Herbert Hoover photo

The President's News Conference

July 09, 1929

THE PRESIDENT. I haven't anything this morning for announcement or quotation.

THE POSTAL DEFICIT

There is a background question here that arises out of the discussions yesterday on the postal deficit that I might amplify a little for you, as I have the figures here about the volume of that deficit.

The deficiency in the 1924 fiscal year was 13 million in round numbers. In 1925 it was 23 million. In 1926 it was 39 million. In 1927 it was 27 million. In 1928 it was 32 million.

And for the fiscal year just closed it was 95 million, which did not include the payments necessary under the direction of the Court of Claims for transportation of mails, which added 42 million, or made a total deficit for' last year of 137 million.

The deficit, after making allowance for increased earnings over the next 5 years on the present basis of directed expenditures and revenues would amount to about 85 million a year. That does not include the building program, which in itself should probably be considered a part of the Post Office deficit, because the construction of post offices over the country is a matter of machinery that does not any more than keep pace with the necessities of the organization. If we added that, it being 35 million, it would mean an estimated deficit on the present basis over the next 5 years of about 120 million a year.

This arises largely out of legislation. In the last session of Congress legislation increasing payments to employees and allowances to postmasters, together with legislation decreasing rates, both combined to increase the deficit by probably 30 million a year. There is other legislation in the hands of Congress, all of which would increase the deficit. There is no legislation before the committees that I know of that would diminish the deficit.

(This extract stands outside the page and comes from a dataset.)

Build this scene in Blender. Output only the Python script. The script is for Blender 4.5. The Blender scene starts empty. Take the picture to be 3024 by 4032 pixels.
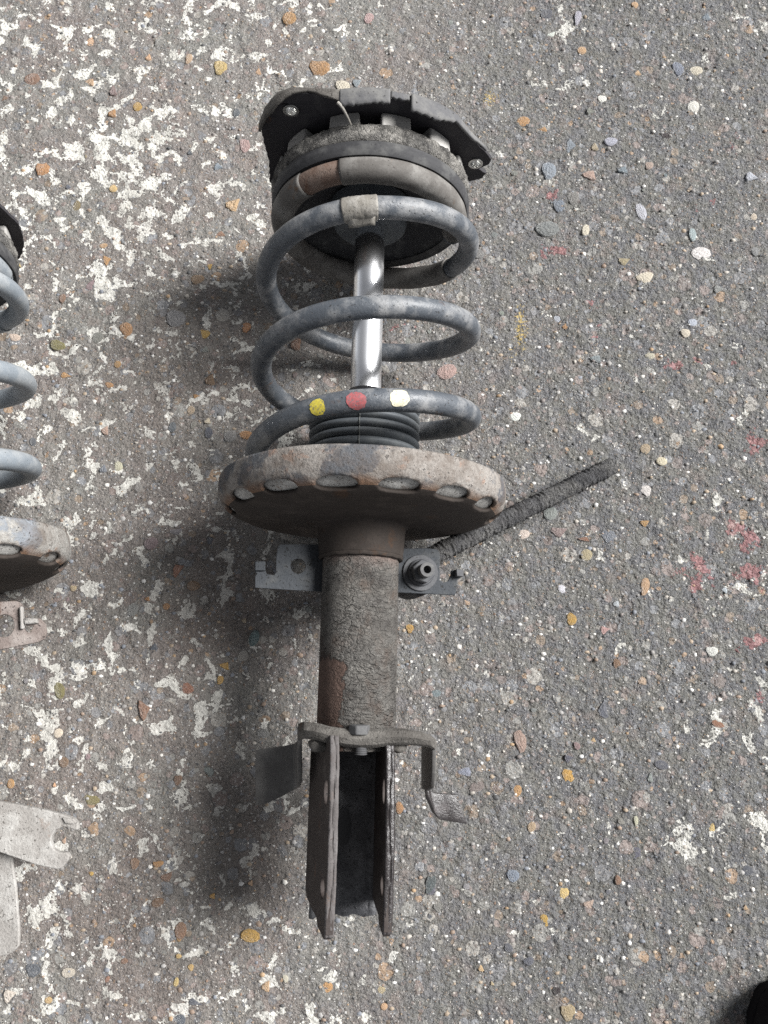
import bpy, bmesh, math, random
import numpy as np
from mathutils import Vector, Matrix
from mathutils.geometry import tessellate_polygon

R = math.radians
random.seed(7)
rng = np.random.default_rng(11)
scene = bpy.context.scene
COL = scene.collection

# ------------------------------------------------------------------ camera
TILT = R(12.0)
CAM_Z = 0.615
FPX = 3030.0                    # focal length in pixels of the 3024x4032 photograph
cam_d = bpy.data.cameras.new("camera")
cam = bpy.data.objects.new("camera", cam_d)
COL.objects.link(cam)
cam.location = (0, 0, CAM_Z)
cam.rotation_euler = (TILT, 0, 0)
cam_d.sensor_fit = 'VERTICAL'
cam_d.sensor_height = 36.0
cam_d.lens = 36.0 * FPX / 4032.0
cam_d.clip_start = 0.02
cam_d.clip_end = 200
scene.camera = cam

# ------------------------------------------------------------------ sky and sun
SUN_DIR = Vector((0.68, 0.25, 0.66)).normalized()
SUN_EL = math.asin(SUN_DIR.z)
SUN_AZ = math.atan2(SUN_DIR.x, SUN_DIR.y)
world = bpy.data.worlds.new("World")
scene.world = world
world.use_nodes = True
wn = world.node_tree
wn.nodes.clear()
w_out = wn.nodes.new("ShaderNodeOutputWorld")
w_bg = wn.nodes.new("ShaderNodeBackground")
w_sky = wn.nodes.new("ShaderNodeTexSky")
w_sky.sky_type = 'NISHITA'
w_sky.sun_disc = False
w_sky.sun_elevation = SUN_EL
w_sky.sun_rotation = SUN_AZ
w_sky.air_density = 0.4
w_sky.dust_density = 0.5
w_sky.ozone_density = 1.0
w_hs = wn.nodes.new("ShaderNodeHueSaturation")
w_hs.inputs['Saturation'].default_value = 0.14      # overcast: the blue is mostly greyed out
w_bg.inputs['Strength'].default_value = 0.05
wn.links.new(w_sky.outputs[0], w_hs.inputs['Color'])
wn.links.new(w_hs.outputs[0], w_bg.inputs['Color'])
wn.links.new(w_bg.outputs[0], w_out.inputs['Surface'])

sun_d = bpy.data.lights.new("sun", 'SUN')
sun_d.energy = 2.6
sun_d.angle = R(25)
sun_d.color = (1.0, 0.99, 0.972)
sun = bpy.data.objects.new("sun", sun_d)
COL.objects.link(sun)
sun.rotation_euler = SUN_DIR.to_track_quat('Z', 'Y').to_euler()
sun.location = SUN_DIR * 5

scene.view_settings.view_transform = 'Standard'
scene.view_settings.look = 'None'
scene.view_settings.gamma = 1.0
scene.view_settings.exposure = 1.76
scene.render.engine = 'CYCLES'
scene.cycles.max_bounces = 6
scene.cycles.use_denoising = False      # keeps the grit of the concrete sharp

# ------------------------------------------------------------------ picture-to-place helpers
C_R = Vector((1, 0, 0))
C_U = Vector((0, math.cos(TILT), math.sin(TILT)))
C_F = Vector((0, math.sin(TILT), -math.cos(TILT)))
C_O = Vector((0, 0, CAM_Z))


def ray(nx, ny):
    return C_F + C_R * ((nx - 1512) / FPX) + C_U * ((2016 - ny) / FPX)


def on_z(nx, ny, z=0.0):
    d = ray(nx, ny)
    return C_O + d * ((z - CAM_Z) / d.z)


def on_plane(nx, ny, p, n):
    d = ray(nx, ny)
    return C_O + d * ((p - C_O).dot(n) / d.dot(n))


# ------------------------------------------------------------------ node helper
class NT:
    def __init__(self, name):
        self.m = bpy.data.materials.new(name)
        self.m.use_nodes = True
        self.t = self.m.node_tree
        self.t.nodes.clear()
        self.out = self.t.nodes.new("ShaderNodeOutputMaterial")
        self.b = self.t.nodes.new("ShaderNodeBsdfPrincipled")
        self.t.links.new(self.b.outputs[0], self.out.inputs[0])
        self.tc = self.t.nodes.new("ShaderNodeTexCoord")
        self.co = self.tc.outputs['Object']

    def put(self, sock, v):
        if isinstance(v, bpy.types.NodeSocket):
            self.t.links.new(v, sock)
        elif isinstance(v, (tuple, list)) and len(v) == 3 and sock.type == 'RGBA':
            sock.default_value = (*v, 1)
        else:
            sock.default_value = v

    def noise(self, scale, detail=4, rough=0.55, co=None, dist=0.0, color=False):
        n = self.t.nodes.new("ShaderNodeTexNoise")
        self.put(n.inputs['Vector'], co or self.co)
        n.inputs['Scale'].default_value = scale
        n.inputs['Detail'].default_value = detail
        n.inputs['Roughness'].default_value = rough
        n.inputs['Distortion'].default_value = dist
        return n.outputs['Color' if color else 'Fac']

    def vor(self, scale, co=None, feature='F1', rnd=1.0):
        n = self.t.nodes.new("ShaderNodeTexVoronoi")
        n.feature = feature
        self.put(n.inputs['Vector'], co or self.co)
        n.inputs['Scale'].default_value = scale
        n.inputs['Randomness'].default_value = rnd
        return n

    def math(self, op, a, b=0.0, c=None, clamp=False):
        n = self.t.nodes.new("ShaderNodeMath")
        n.operation = op
        n.use_clamp = clamp
        self.put(n.inputs[0], a)
        self.put(n.inputs[1], b)
        if c is not None:
            self.put(n.inputs[2], c)
        return n.outputs[0]

    def step(self, v, lo, hi, a=0.0, b=1.0):
        n = self.t.nodes.new("ShaderNodeMapRange")
        n.clamp = True
        self.put(n.inputs[0], v)
        self.put(n.inputs[1], lo)
        self.put(n.inputs[2], hi)
        self.put(n.inputs[3], a)
        self.put(n.inputs[4], b)
        return n.outputs[0]

    def mix(self, f, a, b, mode='MIX'):
        n = self.t.nodes.new("ShaderNodeMix")
        n.data_type = 'RGBA'
        n.blend_type = mode
        self.put(n.inputs[0], f)
        self.put(n.inputs[6], a)
        self.put(n.inputs[7], b)
        return n.outputs[2]

    def ramp(self, v, stops, interp='LINEAR'):
        n = self.t.nodes.new("ShaderNodeValToRGB")
        cr = n.color_ramp
        cr.interpolation = interp
        while len(cr.elements) < len(stops):
            cr.elements.new(0.5)
        for e, (p, c) in zip(cr.elements, stops):
            e.position = p
            e.color = (*c, 1) if len(c) == 3 else c
        self.put(n.inputs[0], v)
        return n.outputs[0]

    def mapping(self, scale=(1, 1, 1), loc=(0, 0, 0), co=None):
        n = self.t.nodes.new("ShaderNodeMapping")
        self.put(n.inputs[0], co or self.co)
        n.inputs['Scale'].default_value = scale
        n.inputs['Location'].default_value = loc
        return n.outputs[0]

    def warp(self, amt, scale, co=None):
        c = self.noise(scale, 3, 0.6, co, color=True)
        s = self.t.nodes.new("ShaderNodeVectorMath")
        s.operation = 'SUBTRACT'
        self.t.links.new(c, s.inputs[0])
        s.inputs[1].default_value = (.5, .5, .5)
        k = self.t.nodes.new("ShaderNodeVectorMath")
        k.operation = 'MULTIPLY_ADD'
        self.t.links.new(s.outputs[0], k.inputs[0])
        k.inputs[1].default_value = (amt, amt, amt)
        self.put(k.inputs[2], co or self.co)
        return k.outputs[0]

    def attr(self, name):
        n = self.t.nodes.new("ShaderNodeAttribute")
        n.attribute_name = name
        return n

    def sep(self, v):
        n = self.t.nodes.new("ShaderNodeSeparateXYZ")
        self.put(n.inputs[0], v)
        return n.outputs

    def bump(self, h, dist, strength=1.0, normal=None):
        n = self.t.nodes.new("ShaderNodeBump")
        n.inputs['Distance'].default_value = dist
        nt_put = n.inputs['Strength']
        self.put(nt_put, strength)
        self.put(n.inputs['Height'], h)
        if normal is not None:
            self.t.links.new(normal, n.inputs['Normal'])
        return n.outputs[0]

    def set(self, col=None, rough=None, metal=None, normal=None, spec=None):
        if col is not None:
            self.put(self.b.inputs['Base Color'], col)
        if rough is not None:
            self.put(self.b.inputs['Roughness'], rough)
        if metal is not None:
            self.put(self.b.inputs['Metallic'], metal)
        if normal is not None:
            self.t.links.new(normal, self.b.inputs['Normal'])
        if spec is not None:
            self.put(self.b.inputs['Specular IOR Level'], spec)
        return self.m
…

My own impression is that the Post Office is a business institution--a service given by the Government to the public, and that the cost of that service should be borne by the persons who receive the benefits of the service, and not by the taxpayers. What we are going to do first is to have an exhaustive investigation into the parts of the service that are creating this deficit. For that reason we have Mr. [Frederic A.] Tilton as one of the Assistant Postmasters General with the hope of an accurate and complete investigation that will show where the postal service makes its deficit, department by department, or rather division by division

Q. Mr. President, is there any right or authority to increase rates ?

THE PRESIDENT. I think probably there is some flexibility in the air-mail, not in the others. The airmail is still in the experimental stage.

Q. The rate is rather low now, isn't it ?

THE PRESIDENT. I don't know whether it is or not, without some further investigation. There is difficulty there of stimulating a new type of traffic, and a loss at the present time might be a benefit later. We are unable to come to any conclusion about it because the investigation there is incomplete.

That is all I have on my mind.

Note: President Hoover's thirty-seventh news conference was held in the White House at 12 noon on Tuesday, July 9, 1929.